After decades of terrorising year 12 students across the country, the ATAR’s reign may be coming to an end. ANU’s recent decision to abandon the ATAR as a sole entry requirement for its undergraduate programs is part of a broader backlash against the inadequacies of the four-digit score.
According to Vice-Chancellor Brian Schmidt, ANU aims to “lead the country” by considering “co-curriculum and community contributions” alongside grades. With several other VCs taking a strong stand against ATAR, it may be only a matter of time before “holistic” admissions systems become the norm in Australia.
Despite its noble intentions, however, attempts to consider “the whole student” may lead to a troubling Americanisation of the admissions process. In the US, college applications are a tiresome labyrinth of paperwork, admissions essays and tests. Rather than create more diverse campuses, they tend to reinforce existing social hierarchies by privileging those with money and connections.
A system like the US one, that prioritises extra-curricular and community achievements, is already stacked in favour of the rich. The reality is that not everyone had the means to take an ‘interesting’ gap year building schools in India, or create an innovative app in their year 11 software class. The time and resources spent each year on academic hot-housing in tutoring colleges are likely to be redirected towards various forms of CV-building. As such, “experiences”, “opportunities” and other highly exclusive vagaries are likely to replace intellectual merit and hard work as the metric for university entrance.
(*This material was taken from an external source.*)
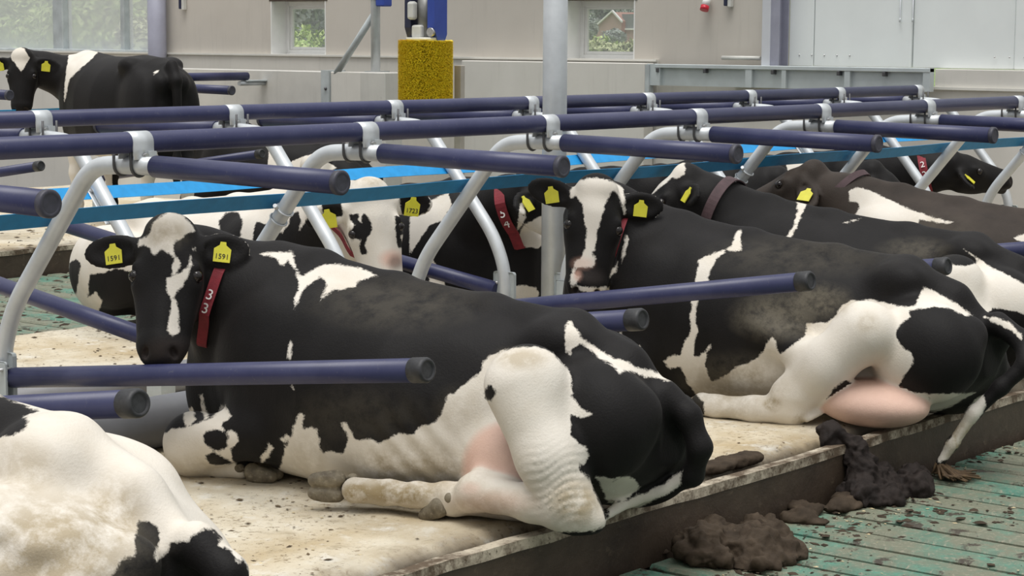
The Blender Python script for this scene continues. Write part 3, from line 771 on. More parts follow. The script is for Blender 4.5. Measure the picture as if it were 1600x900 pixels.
def vnoise(X, sc, seed=0):
    """smooth value noise, about -1..1"""
    Y = X * sc + seed * 17.31; I = np.floor(Y).astype(np.int64); f = Y - I; f = f * f * (3 - 2 * f); out = 0
    for i in (0, 1):
        for j in (0, 1):
            for k in (0, 1):
                h = (I[:, 0] + i) * 374761393 + (I[:, 1] + j) * 668265263 + (I[:, 2] + k) * 2147483647 + seed * 1013904223
                h = (h ^ (h >> 13)) * 1274126177; h = (h ^ (h >> 16)) & 0xffff
                w = (f[:, 0] if i else 1 - f[:, 0]) * (f[:, 1] if j else 1 - f[:, 1]) * (f[:, 2] if k else 1 - f[:, 2])
                out = out + w * (h / 32767.5 - 1)
    return out

def vert_normals(V, F):
    a = V[F[:, 2]] - V[F[:, 0]]; b = V[F[:, 3]] - V[F[:, 1]]; fn = np.cross(a, b); N = np.zeros_like(V)
    for i in range(4): np.add.at(N, F[:, i], fn)
    return N / np.maximum(np.linalg.norm(N, axis=1), 1e-12)[:, None]

def coat(V, F, pat, seed):
    """pat: markings drawn from a side point of the cow (local), coordinates in metres on a plane through the flank"""
    N = vert_normals(V, F)
    o, e1, e2, e3, D = [np.array(q, float) for q in pat['side']]
    v = V - o; z = v @ e3; uv = np.stack([(v @ e1) / z * D, (v @ e2) / z * D], 1)
    d = np.full(len(V), -.2 if pat['base'] == 'black' else .2)
    for col, poly in pat['marks']:
        s = poly_sd(uv, poly)
        d = np.maximum(d, s) if col == 'w' else np.minimum(d, -s)
    face = -(N * v).sum(1) / np.linalg.norm(v, axis=1)
    far = vnoise(V, 2.1, seed) * .22 + vnoise(V, 5, seed + 1) * .09 + pat.get('far', 0.)
    t = np.clip((face + .12) / .1, 0, 1); d = np.clip(d, -.2, .2) * t + np.clip(far, -.2, .2) * (1 - t)
    out = {'white': d}
    for ch in ('pink', 'dirt_sheen', 'dark'):
        q = np.zeros(len(V))
        for (u, w, r1, r2, amt) in pat.get(ch, []):
            rr = np.hypot((uv[:, 0] - u) / r1, (uv[:, 1] - w) / r2); q = np.maximum(q, amt * np.clip(1.6 - 1.4 * rr, 0, 1))
        out[ch] = np.where(face > -.12, q, 0)
    return out

def cow_mat(name, black=(.0062, .0056, .0056), white=(.73, .685, .61), tan=.35):
    t = NT(name); n1 = t.noise(28, 5, .65); n2 = t.noise(150, 3, .6); n3 = t.noise(4, 5, .6); n4 = t.noise(55, 3, .6, sc3=(1, 1, .35))
    w = t.math('ADD', t.attr('white'), t.math('MULTIPLY', t.math('SUBTRACT', n1, .5), .030))
    w = t.math('ADD', w, t.math('MULTIPLY', t.math('SUBTRACT', n2, .5), .012))
    w = t.maprange(w, -.0035, .0035)
    wc = t.mix(t.math('MULTIPLY', t.maprange(n3, .45, .7), tan), white, (.56, .48, .36))
    bc = t.mix(t.maprange(n3, .35, .7), black, tuple(b * 1.9 for b in black))
    c = t.mix(w, bc, wc)
    dirt_sheen = t.math('MULTIPLY', t.attr('dirt_sheen'), t.maprange(t.noise(13, 6, .7), .32, .56))  # real dirt, plus grey-brown sheen of lit backs painted into the coat
    c = t.mix(dirt_sheen, c, t.mix(w, (.105, .092, .068), (.33, .26, .15)))
    pk = t.math('MULTIPLY', t.attr('pink'), 1.0, True)
    c = t.mix(pk, c, t.mix(n1, (.60, .33, .25), (.74, .46, .36)))
    c = t.mix(t.math('MULTIPLY', t.attr('dark'), 1.0, True), c, (.035, .028, .026))
    t.bump(t.math('ADD', n2, t.math('MULTIPLY', n4, .8)), .22, .006)
    t.b.inputs['Sheen Roughness'].default_value = .45
    t.b.inputs['Sheen Tint'].default_value = (.9, .85, .8, 1)
    m = t.set(c, .62, 0, .18, .03)
    return m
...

This system is unlikely to foster uniqueness. Rather, it requires conformity to a mythical notion of the “ideal student” that is both vastly inaccessible, and a reflection of the subjective values of those on admissions boards. In much the same way that job interviews typically privilege those who can best perform the traits of society’s dominant groups, admissions systems would likely benefit people who best align with the board’s own internalised ideas of what a University student ought to look like.
For minority students, this means grappling with the kind of subconscious racialised perceptions through which they are viewed by mainstream society
The widespread image of Asian-Australians as purely academically-focused unable to “think for themselves” or thrive outside the classroom is likely to hinder their prospects in this new admissions system.
Again, turning to the States, we see a long history of racial exclusion in college admissions. In the 1920s, Harvard effectively created the current system as a way of stealthily reducing numbers of Jewish students. Last year, a group of 64 Asian-American students brought a lawsuit against Harvard and other Ivy League schools alleging anti-Asian bias in admissions processes. There is a palpable sense of frustration at a system in which so-called “model minorities” have been held to a higher standard. Admissions officers, despite their best efforts are not immune to these subconscious biases. This proposal would therefore only serve to make G08 universities even whiter and more privately educated than they already are.
Whist a holistic system is, therefore, riddled with problems, the ATAR’s value lies in its simplicity, giving students a more clearly definable goal. Such a system is not incongruous with addressing structural inequalities. Rather, increasing accessibility schemes for students from underprivileged backgrounds is a better way of improving representation without resorting to a wholly subjective and exclusionary admissions process.
The reality today is that those who struggle most to get into university are not the “well rounded” young men and women from Balmain, but rather those without the opportunity to become “well rounded” in the first place. This system would create a façade of reform and equality, whilst continuing to leave them behind.